Introduction
The project on cost benchmarking explains how accounting collects and organizes financial information for managers, investors, lenders, regulators, and the public. It helps decision-making and influences planning, control, and performance across departments and organizations.
Standard costing acts as a control tool that measures performance using set cost standards. It includes material, labor, and overhead costs. Organizations revise standards when prices, technology, production methods, or economic conditions change. Updated standards improve cost control, efficiency, and resource use. Frequent changes increase cost and confusion, so managers usually revise standards once a year. Basic standards support comparison but may not suit fast technological and market changes.
Objectives of the Study
1. Determining Selling Price
Businesses aim to earn profit. Revenue must exceed total costs. Cost accounting calculates the cost of producing goods and services. Management also considers market conditions and demand. Cost plays a major role in price decisions.

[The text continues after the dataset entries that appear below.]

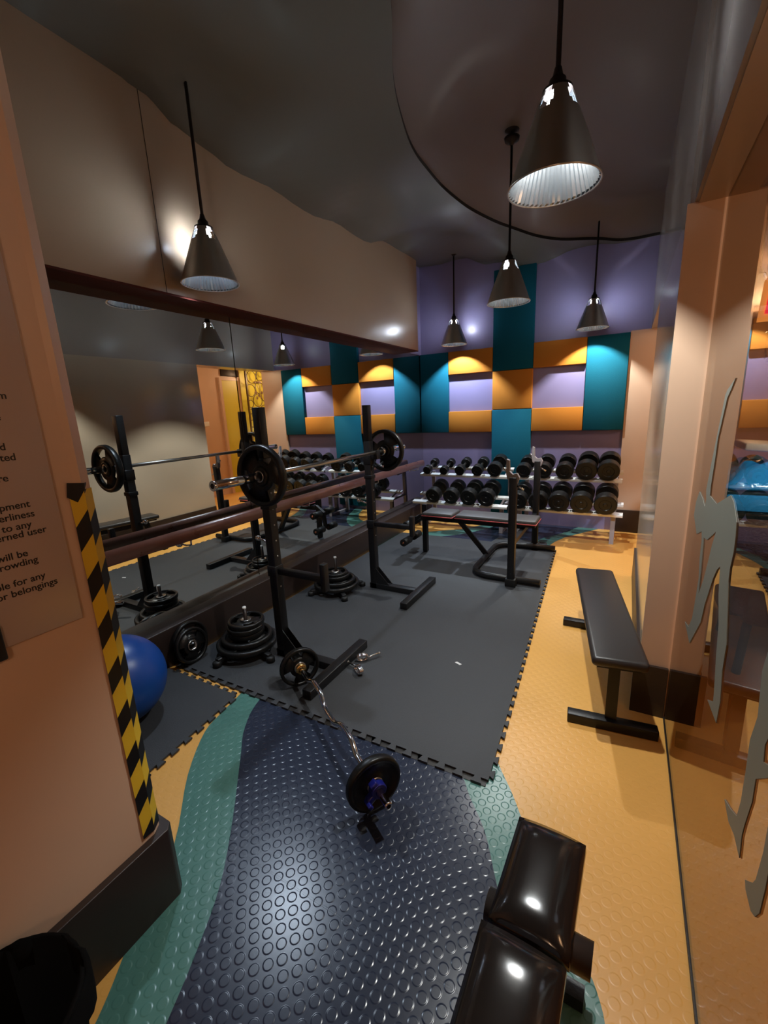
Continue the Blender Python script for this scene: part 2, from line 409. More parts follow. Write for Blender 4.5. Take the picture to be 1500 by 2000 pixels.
def ceiling():
    edge = [Vector((x, y, 0)) for y, x in disc_x(0)]
    # resample smoothly
    P = []
    for i in range(len(edge)-1):
        p0 = edge[max(i-1, 0)]; p1 = edge[i]; p2 = edge[i+1]; p3 = edge[min(i+2, len(edge)-1)]
        for k in range(4):
            t = k/4
            P.append(.5*((2*p1)+(p2-p0)*t+(2*p0-5*p1+4*p2-p3)*t*t+(-p0+3*p1-3*p2+p3)*t**3))
    P.append(edge[-1])
    # outer boundary matched to the same parameter
    n = len(P); O = []
    for i, p in enumerate(P):
        s = i/(n-1)
        # walk from (left wall, near) up to the back corner then along the back wall
        if s < .70: O.append(Vector((-2.60, -2.2+(YB+2.2)*(s/.70)**1.0, 0)))
        else: O.append(Vector((-2.60+(2.78)*((s-.70)/.30), YB, 0)))
    K = 14; vs = []; fs = []
    for i in range(n):
        for k in range(K+1):
            q = O[i].lerp(P[i], k/K); vs.append((q.x, q.y, cz(q.x, q.y)))
    for i in range(n-1):
        for k in range(K):
            a = i*(K+1)+k; fs.append((a, a+K+1, a+K+2, a+1))
    mb = MB(); mb.add(vs, fs, True)
    # thin edge and the gently dished recess behind it
    mb2 = MB(); vs = []; fs = []; K2 = 12
    for i in range(n):
        x, y = P[i].x, P[i].y; z = cz(x, y)
        mb2.v += [Vector((x, y, z)), Vector((x, y, z+.028))]
        for k in range(K2+1):
            q = Vector((x, y, 0)).lerp(Vector((.18, min(y, 5.0), 0)), k/K2); t_ = min(1, (q-Vector((x, y, 0))).length/.45); t_ = t_*t_*(3-2*t_)
            vs.append((q.x, q.y, (z+.028)*(1-t_)+3.455*t_))
    for i in range(n-1):
        mb2.f.append((2*i, 2*i+1, 2*i+3, 2*i+2)); mb2.sm.append(True)
        for k in range(K2): a = i*(K2+1)+k; fs.append((a, a+K2+1, a+K2+2, a+1))
    o = struct('ceiling', mb, 'ceil')
    struct('ceiling_step', mb2, 'seam_and_shade', parent=o)  # near-black colour carries the shade on the recess edge
    struct('ceiling_recess', MB().add(vs, fs, True), 'ceil2', parent=o)
    struct('ceiling_slab', MB().box((-2.75, -2.2, 3.62), (.42, YB+.1, 3.7)), 'ceil2')
ceiling()
o = MB().lathe([(.001, 3.44), (.06, 3.44), (.065, 3.45), (.12, 3.45), (.125, 3.46), (.001, 3.46)], 24, T(-.12, 2.75, 0)).build('ceiling_speaker', 'ceil2', origin=(-.12, 2.75, 3.44))
tag(o, 'small round dark disc fixed to the ceiling recess', 'ceiling fitting')

# foreground glass partition
struct('window_1', MB().box((.267, -.8, .012), (.273, 2.245, 2.279)), 'glass')
struct('trim_2', MB().box((.264, -.8, 0), (.276, 2.245, .012)), 'seam_and_shade')

# ------------------------------------------------------------------ acoustic wall panels
Z0, Z1, Z2, Z3 = 1.214, 1.497, 1.977, 2.272
def panel(x0, x1, z0, z1, m, label, th=.055, wrap=False):
    o = MB().rbox((x0+.002, YB-th, z0+.002), (x1-.002, YB, z1-.002), .006, 2).build('wall_panel', m, origin=((x0+x1)/2, YB, z0))
    tag(o, label, 'wall panel', 'padded panels on the purple back wall')
panel(MX+.002, -2.16, Z0, Z3, 'teal', 'wide teal padded panel in the mirror corner of back wall')
panel(-2.16, -1.56, Z2, Z3, 'orange', 'upper orange padded panel between the corner teal panel and centre stripe')
panel(-2.16, -1.56, Z0, Z1, 'orange', 'lower orange padded panel between the corner teal panel and centre stripe')
panel(-1.56, -1.062, Z2, 3.15, 'teal', 'tall dark teal panel running from the ceiling down to the orange square')
panel(-1.56, -1.062, Z1, Z2, 'orange', 'square orange padded panel in the middle of the teal centre stripe')
panel(-1.56, -1.062, .06, Z1, 'teal', 'teal panel below the orange square, reaching down behind the dumbbells')
panel(-1.062, -.47, Z2, Z3, 'orange', 'upper orange padded panel right of the centre stripe')
panel(-1.062, -.47, Z0, Z1, 'orange', 'lower orange padded panel right of the centre stripe')
panel(-.47, -.04, Z0, Z3, 'teal', 'teal padded panel at the right end of the back wall')

# ------------------------------------------------------------------ pendant lamps
def lamp_proto():
    t = thing('pendant_lamp', '', 'pendant lamp', (0, 0, 0), 'cone shaped pendant lamps')
    Rm = .16; n = 48
    zs = [0, .006, .04, .08, .12, .16, .19, .222, .238, .256, .272, .290]
    def rad(z): return .16-.110*(z/.29)+.002*math.sin(PI*z/.29)
    prof = [(rad(z), z) for z in zs]
    def win(i, j, n): 
        a = (j+.5)/n*4 % 1      # four vents, one in every quarter
        w_ = .34 if i in (8, 9) else .27
        return i in (7, 8, 9, 10) and abs(a-.5) < w_/2*1.35
    sh = MB().lathe(prof, n, skip=lambda i, j: win(i, j, n)).build('lamp_shade', 'shade_out', t)
    vs = []; fs = []; nn = 96
    for i, (r, z) in enumerate(prof):
        for j in range(nn):
            rr = (r-.004)*(1-.035*(j % 2)*(1 if 0 < i < 7 else 0)); vs.append((rr*math.cos(2*PI*j/nn), rr*math.sin(2*PI*j/nn), z+.001))
    for i in range(len(prof)-1):
        for j in range(nn):
            if win(i, j, nn): continue
            a = i*nn+j; b = i*nn+(j+1) % nn; fs.append((b, a, a+nn, b+nn))
    MB().add(vs, fs, False).build('reflector', 'shade_in', sh)
    MB().tube([(Rm*math.cos(2*PI*k/48), Rm*math.sin(2*PI*k/48), .001) for k in range(48)], .0035, 8, closed=True).build('rim', 'steel', sh)
    MB().lathe([(.001, .224), (.030, .228), (.034, .25), (.028, .276), (.001, .282)], 16).build('vent_glow_core', 'win', t)  # added emitter: whitens the vents and throws their glow on nearby walls
    MB().lathe([(.001, .192), (.046, .192), (.046, .197), (.016, .205), (.014, .222), (.001, .222)], 24).build('light_baffle', 'dark', t)  # baffle added to keep the point light's direct rays off the vents
    MB().lathe([(.051, .288), (.050, .296), (.030, .300), (.028, .325), (.018, .335), (.012, .36), (.001, .36)], 24).build('cap', 'dark', t)
    return t
LP = lamp_proto()
COOL = (.72, .85, 1.0); NEUT = (1.0, .90, .70)
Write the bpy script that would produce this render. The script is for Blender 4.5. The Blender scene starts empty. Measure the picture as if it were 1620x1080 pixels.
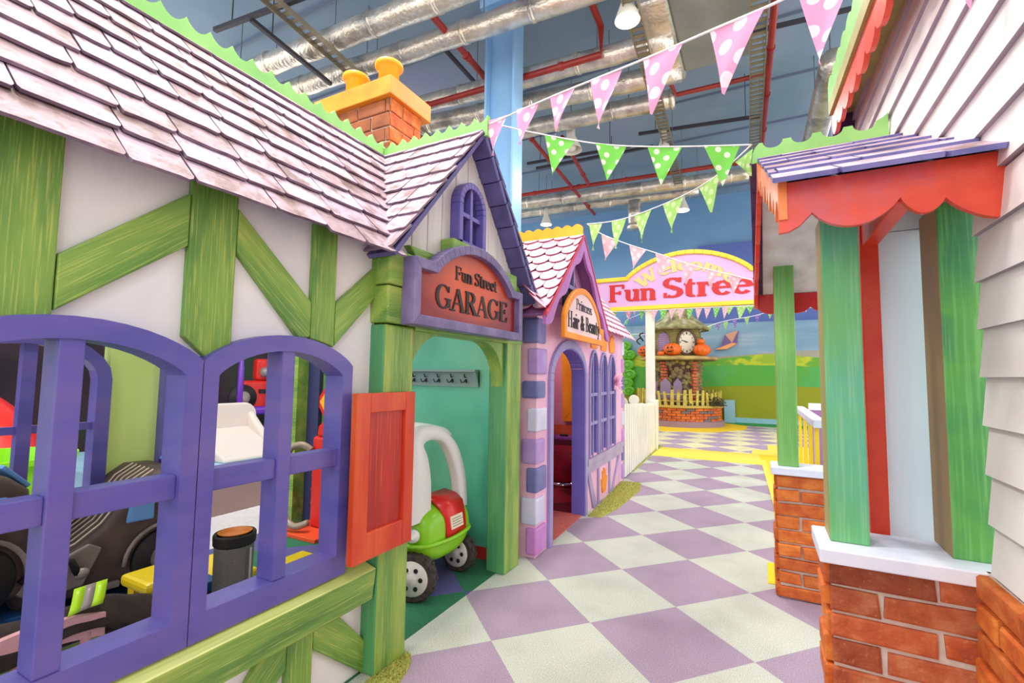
import bpy, bmesh, math, random
from mathutils import Vector, Matrix
random.seed(11)
C = bpy.context.scene.collection
PI = math.pi
# ---------------------------------------------------------------- camera, world, exposure
FPX, PITCH, YAW, ROLL, EYE = 747.2, 0.0718, 0.4825, 0.0140, 1.18
_f = Vector((-math.sin(YAW)*math.cos(PITCH), math.cos(YAW)*math.cos(PITCH), math.sin(PITCH)))
_r = Vector((math.cos(YAW), math.sin(YAW), 0)); _u = _r.cross(_f)
CR = _r*math.cos(ROLL) + _u*math.sin(ROLL); CU = -_r*math.sin(ROLL) + _u*math.cos(ROLL); CF = _f
CO = Vector((0, 0, EYE))
cam = bpy.data.cameras.new('camera'); camo = bpy.data.objects.new('camera', cam); C.objects.link(camo)
cam.sensor_width = 36; cam.lens = FPX/1620*36; cam.clip_start = .02; cam.clip_end = 200
camo.matrix_world = Matrix(((CR.x, CU.x, -CF.x, CO.x), (CR.y, CU.y, -CF.y, CO.y), (CR.z, CU.z, -CF.z, CO.z), (0, 0, 0, 1)))
sc = bpy.context.scene; sc.camera = camo
vs = sc.view_settings; vs.view_transform = 'Standard'; vs.look = 'None'; vs.gamma = 1; vs.use_curve_mapping = False
vs.exposure = 0.12
world = bpy.data.worlds.new('world'); sc.world = world; world.use_nodes = True
world.node_tree.nodes['Background'].inputs[0].default_value = (1.0, .985, .965, 1)
world.node_tree.nodes['Background'].inputs[1].default_value = 2.1
LAMP_POWER = 62
def ray(x, y): return CF + CR*((x-810)/FPX) - CU*((y-540)/FPX)
def onX(x, y, X): d = ray(x, y); return CO + d*(X/d.x)
def onY(x, y, Y): d = ray(x, y); return CO + d*(Y/d.y)
def onZ(x, y, Z=0): d = ray(x, y); return CO + d*((Z-EYE)/d.z)
# ---------------------------------------------------------------- materials
def lin(c):
    return tuple(((v/255)/12.92 if v/255 <= .04045 else ((v/255+.055)/1.055)**2.4) for v in c) + (1,)
def newmat(name):
    m = bpy.data.materials.new(name); m.use_nodes = True
    return m, m.node_tree.nodes, m.node_tree.links, m.node_tree.nodes['Principled BSDF']
def paint(name, cols, scale=(6, 6, 6), pos=None, rough=.5, bump=0, bscale=40, tint=None, metal=0, detail=4, coat=0, speck=None, grain=None, distort=0):
    """noise-driven colour mix. tint=(colour list) mixed by the per-face attribute. grain=(colour, scale xyz, amount)"""
    m, N, L, P = newmat(name)
    P.inputs['Roughness'].default_value = rough; P.inputs['Metallic'].default_value = metal
    P.inputs['Coat Weight'].default_value = coat
    tc = N.new('ShaderNodeTexCoord'); mp = N.new('ShaderNodeMapping'); mp.inputs['Scale'].default_value = scale
    L.new(tc.outputs['Object'], mp.inputs['Vector'])
    if len(cols) == 1:
        rgb = N.new('ShaderNodeRGB'); rgb.outputs[0].default_value = lin(cols[0]); out = rgb.outputs[0]
    else:
        nz = N.new('ShaderNodeTexNoise'); nz.inputs['Scale'].default_value = 1; nz.inputs['Detail'].default_value = detail
        nz.inputs['Distortion'].default_value = distort
        L.new(mp.outputs[0], nz.inputs['Vector'])
        r = N.new('ShaderNodeValToRGB'); L.new(nz.outputs[0], r.inputs[0])
        pos = pos or [.32 + .36*i/(len(cols)-1) for i in range(len(cols))]
        e = r.color_ramp.elements
        e[0].position = pos[0]; e[0].color = lin(cols[0]); e[1].position = pos[1]; e[1].color = lin(cols[1])
        for i in range(2, len(cols)):
            k = e.new(pos[i]); k.color = lin(cols[i])
        out = r.outputs[0]
    if tint:
        at = N.new('ShaderNodeAttribute'); at.attribute_name = 'tint'
        r2 = N.new('ShaderNodeValToRGB'); L.new(at.outputs['Fac'], r2.inputs[0]); e = r2.color_ramp.elements
        e[0].color = lin(tint[0]); e[1].color = lin(tint[-1])
        for i in range(1, len(tint)-1):
            k = e.new(i/(len(tint)-1)); k.color = lin(tint[i])
        mx = N.new('ShaderNodeMix'); mx.data_type = 'RGBA'; mx.blend_type = 'MULTIPLY'; mx.inputs[0].default_value = 1
        L.new(out, mx.inputs[6]); L.new(r2.outputs[0], mx.inputs[7]); out = mx.outputs[2]
    for g in (grain, speck):
        if g:
            gm = N.new('ShaderNodeMapping'); gm.inputs['Scale'].default_value = g[1]; L.new(tc.outputs['Object'], gm.inputs['Vector'])
            gn = N.new('ShaderNodeTexNoise'); gn.inputs['Scale'].default_value = 1; gn.inputs['Detail'].default_value = 3; L.new(gm.outputs[0], gn.inputs['Vector'])
            gr = N.new('ShaderNodeMapRange'); gr.inputs[1].default_value = g[3] if len(g) > 3 else .5; gr.inputs[2].default_value = (g[3] if len(g) > 3 else .5)+.16
            gr.inputs[4].default_value = g[2]; L.new(gn.outputs[0], gr.inputs[0])
            mx = N.new('ShaderNodeMix'); mx.data_type = 'RGBA'; L.new(gr.outputs[0], mx.inputs[0]); L.new(out, mx.inputs[6]); mx.inputs[7].default_value = lin(g[0]); out = mx.outputs[2]
    L.new(out, P.inputs['Base Color'])
    if bump:
        bn = N.new('ShaderNodeTexNoise'); bn.inputs['Scale'].default_value = bscale; bn.inputs['Detail'].default_value = 3
        L.new((mp if grain else tc).outputs[0 if grain else 'Object'], bn.inputs['Vector'])
        if grain: bn.inputs['Scale'].default_value = 3
        b = N.new('ShaderNodeBump'); b.inputs['Strength'].default_value = bump; b.inputs['Distance'].default_value = .01
        L.new(bn.outputs[0], b.inputs['Height']); L.new(b.outputs[0], P.inputs['Normal'])
    return m
def flat(name, c, rough=.5, metal=0, **k): return paint(name, [c], rough=rough, metal=metal, **k)
def glow(name, c, s):
    m, N, L, P = newmat(name); P.inputs['Base Color'].default_value = lin(c)
    P.inputs['Emission Color'].default_value = lin(c); P.inputs['Emission Strength'].default_value = s; return m
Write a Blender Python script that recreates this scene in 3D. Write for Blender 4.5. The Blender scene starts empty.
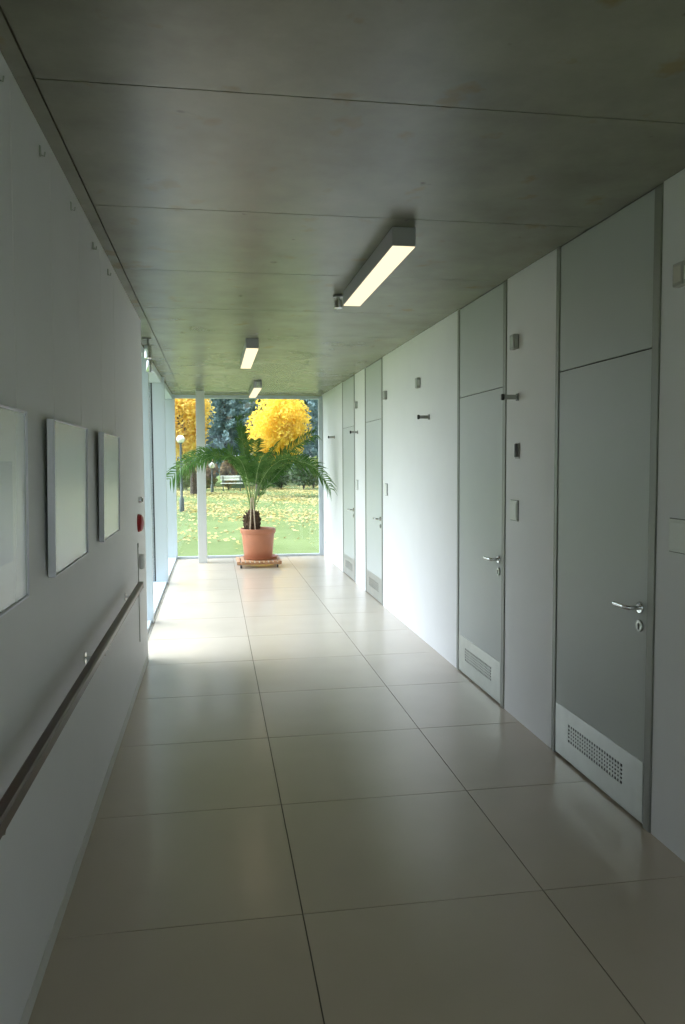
import bpy, math, random
from mathutils import Vector, Matrix
random.seed(7)
PI = math.pi
SC = bpy.context.scene
COL = SC.collection

# ------------------------------------------------------------------ layout (metres)
CAM_H = 1.6
XL, XR, ZC = -0.556, 1.8216, 2.7195       # left wall, right wall, ceiling
Y_END = 13.2                              # glazed end wall
Y_BACK = -1.9                             # wall behind the photographer
Y_WALL = 6.45                             # left wall stops here, glazing goes on
XG = -0.79                                # side glazing plane
TILE, TX0, TY0 = 0.9, 0.284, 2.662

# ------------------------------------------------------------------ materials
def new_mat(name):
    m = bpy.data.materials.new(name); m.use_nodes = True
    nt = m.node_tree; nt.nodes.clear()
    out = nt.nodes.new('ShaderNodeOutputMaterial')
    return m, nt, out

def paint(name, col, rough=0.6, spec=0.5, metal=0.0, vary=0.0, scale=8.0, bump=0.0, bscale=60.0, col2=None, detail=4.0, coat=0.0):
    m, nt, out = new_mat(name)
    b = nt.nodes.new('ShaderNodeBsdfPrincipled')
    nt.links.new(b.outputs[0], out.inputs[0])
    b.inputs['Roughness'].default_value = rough
    b.inputs['Metallic'].default_value = metal
    b.inputs['Specular IOR Level'].default_value = spec
    b.inputs['Coat Weight'].default_value = coat
    tc = nt.nodes.new('ShaderNodeTexCoord')
    if vary > 0 or col2:
        n = nt.nodes.new('ShaderNodeTexNoise'); n.inputs['Scale'].default_value = scale; n.inputs['Detail'].default_value = detail
        nt.links.new(tc.outputs['Object'], n.inputs['Vector'])
        r = nt.nodes.new('ShaderNodeValToRGB')
        c2 = col2 if col2 else tuple(c*(1+vary) for c in col)
        c1 = col if col2 else tuple(c*(1-vary) for c in col)
        r.color_ramp.elements[0].position = 0.33; r.color_ramp.elements[1].position = 0.67
        r.color_ramp.elements[0].color = (*c1, 1); r.color_ramp.elements[1].color = (*c2, 1)
        nt.links.new(n.outputs['Fac'], r.inputs[0]); nt.links.new(r.outputs[0], b.inputs['Base Color'])
    else:
        b.inputs['Base Color'].default_value = (*col, 1)
    if bump > 0:
        n2 = nt.nodes.new('ShaderNodeTexNoise'); n2.inputs['Scale'].default_value = bscale
        nt.links.new(tc.outputs['Object'], n2.inputs['Vector'])
        bp = nt.nodes.new('ShaderNodeBump'); bp.inputs['Strength'].default_value = bump; bp.inputs['Distance'].default_value = 0.002
        nt.links.new(n2.outputs['Fac'], bp.inputs['Height']); nt.links.new(bp.outputs[0], b.inputs['Normal'])
    return m

def leaf_mat(name, c1, c2, trans=0.45, scale=3.0):
    m, nt, out = new_mat(name)
    tc = nt.nodes.new('ShaderNodeTexCoord')
    n = nt.nodes.new('ShaderNodeTexNoise'); n.inputs['Scale'].default_value = scale; n.inputs['Detail'].default_value = 6
    nt.links.new(tc.outputs['Object'], n.inputs['Vector'])
    r = nt.nodes.new('ShaderNodeValToRGB')
    r.color_ramp.elements[0].position = 0.35; r.color_ramp.elements[1].position = 0.65
    r.color_ramp.elements[0].color = (*c1, 1); r.color_ramp.elements[1].color = (*c2, 1)
    nt.links.new(n.outputs['Fac'], r.inputs[0])
    d = nt.nodes.new('ShaderNodeBsdfDiffuse'); t = nt.nodes.new('ShaderNodeBsdfTranslucent')
    nt.links.new(r.outputs[0], d.inputs[0]); nt.links.new(r.outputs[0], t.inputs[0])
    mx = nt.nodes.new('ShaderNodeMixShader'); mx.inputs[0].default_value = trans
    nt.links.new(d.outputs[0], mx.inputs[1]); nt.links.new(t.outputs[0], mx.inputs[2])
    nt.links.new(mx.outputs[0], out.inputs[0])
    return m

def glass_mat(name, tint=(0.97, 0.99, 0.98), f0=0.04, rough=0.02):
    m, nt, out = new_mat(name)
    tr = nt.nodes.new('ShaderNodeBsdfTransparent'); tr.inputs[0].default_value = (*tint, 1)
    gl = nt.nodes.new('ShaderNodeBsdfGlossy'); gl.inputs['Roughness'].default_value = rough
    lw = nt.nodes.new('ShaderNodeLayerWeight'); lw.inputs[0].default_value = 0.5
    p = nt.nodes.new('ShaderNodeMath'); p.operation = 'POWER'; p.inputs[1].default_value = 5
    k = nt.nodes.new('ShaderNodeMath'); k.operation = 'MULTIPLY_ADD'; k.inputs[1].default_value = 0.9; k.inputs[2].default_value = f0
    nt.links.new(lw.outputs['Facing'], p.inputs[0]); nt.links.new(p.outputs[0], k.inputs[0])
    mx = nt.nodes.new('ShaderNodeMixShader'); nt.links.new(k.outputs[0], mx.inputs[0])
    nt.links.new(tr.outputs[0], mx.inputs[1]); nt.links.new(gl.outputs[0], mx.inputs[2])
    nt.links.new(mx.outputs[0], out.inputs[0])
    return m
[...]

2. Determining and Controlling Efficiency
Cost accounting studies production and service activities. It measures efficiency department-wise and overall. It uses tools like budgetary control and standard costing. Managers compare actual costs with budgeted costs. This process improves operational efficiency.
3. Facilitating Preparation of Statements
Management needs regular financial information. Financial accounting reports are prepared yearly or half-yearly. Cost accounting provides daily or monthly cost data. It tracks raw materials, work-in-progress, and finished goods. This system helps prepare statements quickly.
4. Providing Basis for Operating Policy
Cost accounting supports policy decisions. It helps analyze cost-volume-profit relationships. Managers decide whether to shut down or continue operations. It also supports make-or-buy decisions. It guides the replacement of old machinery.